SOUTH JORDAN — Just over two years ago, Teresa Wang and her three children — Jill, 23; Christian, 20; and Cole, 20 — simultaneously embarked on missions for The Church of Jesus Christ of Latter-day Saints.

Now, after returning from their respective missions, the Wangs are grateful for those who made it possible for them to serve at the same time and for the lessons they learned.

"Just knowing that we all gained that knowledge and were able to come home having served honorable missions is a great strength because, for me, I know that what we did is the right thing, even though it seemed impossible at first," Christian Wang said.

As her children approached the age at which they could serve, Teresa Wang was ecstatic. But then, reflecting on her LDS mission to Japan in her youth, she began to consider serving another mission, and she couldn't shake the idea.

Members of their stake helped the Wangs cover the financial costs. The family was also supported by Teresa Wang's parents, whom she and her children had lived with since her divorce when Christian and Cole were 3 months old. Teresa Wang's parents were the missionaries' emergency contacts and home base while they served.

The family's dream of serving together became a reality in April 2013 when Teresa Wang, Jill Wang, and twins Christian and Cole Wang received their mission calls. In August 2013, Teresa Wang left for the Polynesian Culture Center in Honolulu for 18 months; Jill Wang left for the Mormon Battalion Historic Center in the California San Diego California Mission, Mandarin speaking, for 18 months; Christian Wang departed for his two-year mission to the Canada Vancouver Mission, English speaking; and Cole Wang served in the Mexico City Southeast Mission, Spanish speaking, for two years.

Serving simultaneously helped the family members cope as they experienced emotional highs and lows.

"It’s kind of inevitable that some missionaries get homesick, so when those moments came for me, it was kind of on a reduced level because I knew they were all out there doing the same thing," Cole Wang said. "I didn’t have as much of an incentive to be homesick because they weren’t at home either."

The Wangs communicated through weekly emails and found comfort in each other's mission experiences.

"The fact that all of us were serving kind of provided a different insight to the work ... because we would ask each other about things that they were going through in their own missions, what works for them," Christian Wang said. "It was helpful because we could use those ideas when we needed them."

Although Teresa Wang helped her children prepare for their missions before they left, she provided a different kind of support as she served a mission herself.

"It was very helpful to have my mom because she really did help me a lot during the hard times of my mission," Jill Wang said. "I think her being in another (visitors) center, like me, helped make our experiences very relatable, so she was a huge help."

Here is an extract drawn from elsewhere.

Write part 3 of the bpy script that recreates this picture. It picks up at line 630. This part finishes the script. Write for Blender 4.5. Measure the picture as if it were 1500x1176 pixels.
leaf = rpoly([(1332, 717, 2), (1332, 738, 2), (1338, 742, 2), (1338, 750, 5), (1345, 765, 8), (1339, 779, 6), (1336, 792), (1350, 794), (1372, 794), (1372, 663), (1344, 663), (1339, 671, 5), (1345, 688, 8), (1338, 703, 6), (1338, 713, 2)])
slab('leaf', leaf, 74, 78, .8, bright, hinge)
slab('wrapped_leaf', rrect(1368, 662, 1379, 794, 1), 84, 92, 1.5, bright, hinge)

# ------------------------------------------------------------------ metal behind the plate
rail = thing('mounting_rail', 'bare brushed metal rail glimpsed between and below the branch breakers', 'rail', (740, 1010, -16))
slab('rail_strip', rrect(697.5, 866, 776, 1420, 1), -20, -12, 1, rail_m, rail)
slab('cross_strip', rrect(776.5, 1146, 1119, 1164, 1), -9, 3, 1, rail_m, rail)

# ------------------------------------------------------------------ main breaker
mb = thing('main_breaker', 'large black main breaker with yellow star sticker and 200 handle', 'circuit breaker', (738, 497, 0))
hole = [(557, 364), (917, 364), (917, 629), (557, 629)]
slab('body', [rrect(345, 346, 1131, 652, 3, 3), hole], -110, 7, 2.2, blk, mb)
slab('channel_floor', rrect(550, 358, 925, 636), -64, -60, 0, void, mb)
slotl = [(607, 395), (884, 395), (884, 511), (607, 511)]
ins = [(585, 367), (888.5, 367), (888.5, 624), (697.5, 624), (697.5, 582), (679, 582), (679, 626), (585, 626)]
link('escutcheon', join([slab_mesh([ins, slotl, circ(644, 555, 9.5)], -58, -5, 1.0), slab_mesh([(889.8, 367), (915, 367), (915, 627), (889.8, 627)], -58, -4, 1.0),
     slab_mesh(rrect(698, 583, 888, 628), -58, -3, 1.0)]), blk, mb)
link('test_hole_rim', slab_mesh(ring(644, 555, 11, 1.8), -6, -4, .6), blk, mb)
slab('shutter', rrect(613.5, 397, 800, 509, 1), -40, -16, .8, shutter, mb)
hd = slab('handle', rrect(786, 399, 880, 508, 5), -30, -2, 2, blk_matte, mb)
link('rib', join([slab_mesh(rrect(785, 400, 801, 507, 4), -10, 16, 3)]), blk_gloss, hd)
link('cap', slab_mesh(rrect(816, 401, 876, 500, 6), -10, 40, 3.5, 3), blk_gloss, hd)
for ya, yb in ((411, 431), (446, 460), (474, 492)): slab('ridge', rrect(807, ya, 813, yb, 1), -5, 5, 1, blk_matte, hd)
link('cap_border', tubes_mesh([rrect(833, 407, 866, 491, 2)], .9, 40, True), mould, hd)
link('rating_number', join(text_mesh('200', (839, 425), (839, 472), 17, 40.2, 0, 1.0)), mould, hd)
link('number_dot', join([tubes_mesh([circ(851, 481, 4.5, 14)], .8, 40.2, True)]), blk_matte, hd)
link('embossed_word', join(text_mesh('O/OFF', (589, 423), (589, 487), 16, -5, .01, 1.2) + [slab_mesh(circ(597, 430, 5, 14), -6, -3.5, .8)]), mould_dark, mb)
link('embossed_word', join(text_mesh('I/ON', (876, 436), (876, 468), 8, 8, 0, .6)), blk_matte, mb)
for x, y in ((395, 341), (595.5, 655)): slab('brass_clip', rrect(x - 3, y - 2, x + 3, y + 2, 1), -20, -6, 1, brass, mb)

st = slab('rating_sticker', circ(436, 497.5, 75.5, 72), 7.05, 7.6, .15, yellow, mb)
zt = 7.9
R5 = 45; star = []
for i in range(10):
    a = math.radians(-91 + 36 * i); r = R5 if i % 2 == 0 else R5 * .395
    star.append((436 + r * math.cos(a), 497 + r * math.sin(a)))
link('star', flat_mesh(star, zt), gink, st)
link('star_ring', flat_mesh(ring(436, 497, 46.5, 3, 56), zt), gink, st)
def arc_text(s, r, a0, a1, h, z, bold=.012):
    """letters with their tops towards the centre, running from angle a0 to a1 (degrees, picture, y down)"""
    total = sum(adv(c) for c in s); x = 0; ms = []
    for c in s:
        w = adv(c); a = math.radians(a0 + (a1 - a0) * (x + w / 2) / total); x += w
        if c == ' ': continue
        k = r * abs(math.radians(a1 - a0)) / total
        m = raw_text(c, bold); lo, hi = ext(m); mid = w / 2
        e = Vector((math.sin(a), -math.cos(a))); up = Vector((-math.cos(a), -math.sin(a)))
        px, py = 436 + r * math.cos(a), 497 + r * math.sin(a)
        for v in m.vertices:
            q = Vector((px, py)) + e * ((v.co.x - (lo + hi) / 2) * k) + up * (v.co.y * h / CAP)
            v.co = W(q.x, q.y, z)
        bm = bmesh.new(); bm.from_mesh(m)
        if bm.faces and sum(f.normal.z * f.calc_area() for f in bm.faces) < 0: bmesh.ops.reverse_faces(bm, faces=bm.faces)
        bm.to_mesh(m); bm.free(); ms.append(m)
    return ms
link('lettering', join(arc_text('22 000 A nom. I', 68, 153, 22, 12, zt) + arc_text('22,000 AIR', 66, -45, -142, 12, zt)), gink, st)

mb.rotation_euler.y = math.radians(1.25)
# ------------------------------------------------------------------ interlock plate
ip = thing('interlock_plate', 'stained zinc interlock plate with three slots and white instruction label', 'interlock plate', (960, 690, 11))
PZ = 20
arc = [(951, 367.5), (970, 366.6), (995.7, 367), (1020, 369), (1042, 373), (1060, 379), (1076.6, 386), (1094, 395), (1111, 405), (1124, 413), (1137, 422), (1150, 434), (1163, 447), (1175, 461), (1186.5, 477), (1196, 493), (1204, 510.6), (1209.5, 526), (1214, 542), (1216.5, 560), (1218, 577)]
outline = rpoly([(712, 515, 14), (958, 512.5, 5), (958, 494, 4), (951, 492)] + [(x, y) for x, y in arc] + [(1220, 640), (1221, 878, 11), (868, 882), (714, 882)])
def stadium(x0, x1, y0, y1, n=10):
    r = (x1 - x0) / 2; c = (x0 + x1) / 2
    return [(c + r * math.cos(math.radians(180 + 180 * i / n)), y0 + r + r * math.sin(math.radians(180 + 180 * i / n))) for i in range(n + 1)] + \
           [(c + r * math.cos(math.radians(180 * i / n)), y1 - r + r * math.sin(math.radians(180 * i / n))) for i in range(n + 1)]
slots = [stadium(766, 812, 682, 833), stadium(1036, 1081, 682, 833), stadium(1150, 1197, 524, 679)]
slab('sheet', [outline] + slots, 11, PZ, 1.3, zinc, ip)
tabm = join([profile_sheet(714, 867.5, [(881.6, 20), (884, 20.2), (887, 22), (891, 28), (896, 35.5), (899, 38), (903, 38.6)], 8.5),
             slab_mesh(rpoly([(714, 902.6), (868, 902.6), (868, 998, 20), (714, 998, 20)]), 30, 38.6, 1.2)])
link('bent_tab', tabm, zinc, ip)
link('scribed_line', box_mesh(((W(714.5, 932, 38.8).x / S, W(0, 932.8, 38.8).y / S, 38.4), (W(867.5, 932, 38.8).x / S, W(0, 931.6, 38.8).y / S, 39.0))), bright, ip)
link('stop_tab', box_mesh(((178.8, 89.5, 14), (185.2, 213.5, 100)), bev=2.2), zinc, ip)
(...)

Before she and her children departed, Teresa Wang focused on the joy her family would experience over the next two years. But as they all served, she found that the challenges helped her grown closer to her children.

"For me, I was so excited to serve a mission with them, and in my mind, I just had this naive little thought that 'Oh, they’ll just be having fun,'" Teresa Wang said. "Missions, they really stretch you, emotionally, spiritually, in every aspect. It really makes you rely on Heavenly Father. I think it really strengthened our relationship because I was able to help them on a deeper level."

In addition to their weekly email communication, the Wang family members were also able to video chat with each other on Mother's Day and Christmas. They scheduled their chats around each other's time zones so they could all talk at once and include their grandparents back home in Utah.

"I think the fact that we could all just make it work at the same time was incredible," Jill Wang said. "That was a real blessing to be able to make it work, especially with the different time zones."

Now that all four missionaries have returned, they continue to support each other as they adjust to everyday life and maintain the habits they developed on their missions.

"It’s very common, very frequent now that you hear somebody in a conversation talking about one of those four people’s missions," Cole Wang said. "But the biggest blessing isn’t of being a stronger family afterward; I mean, yes, I consider that a blessing, but the biggest blessing is being able to go out as a family in the first place."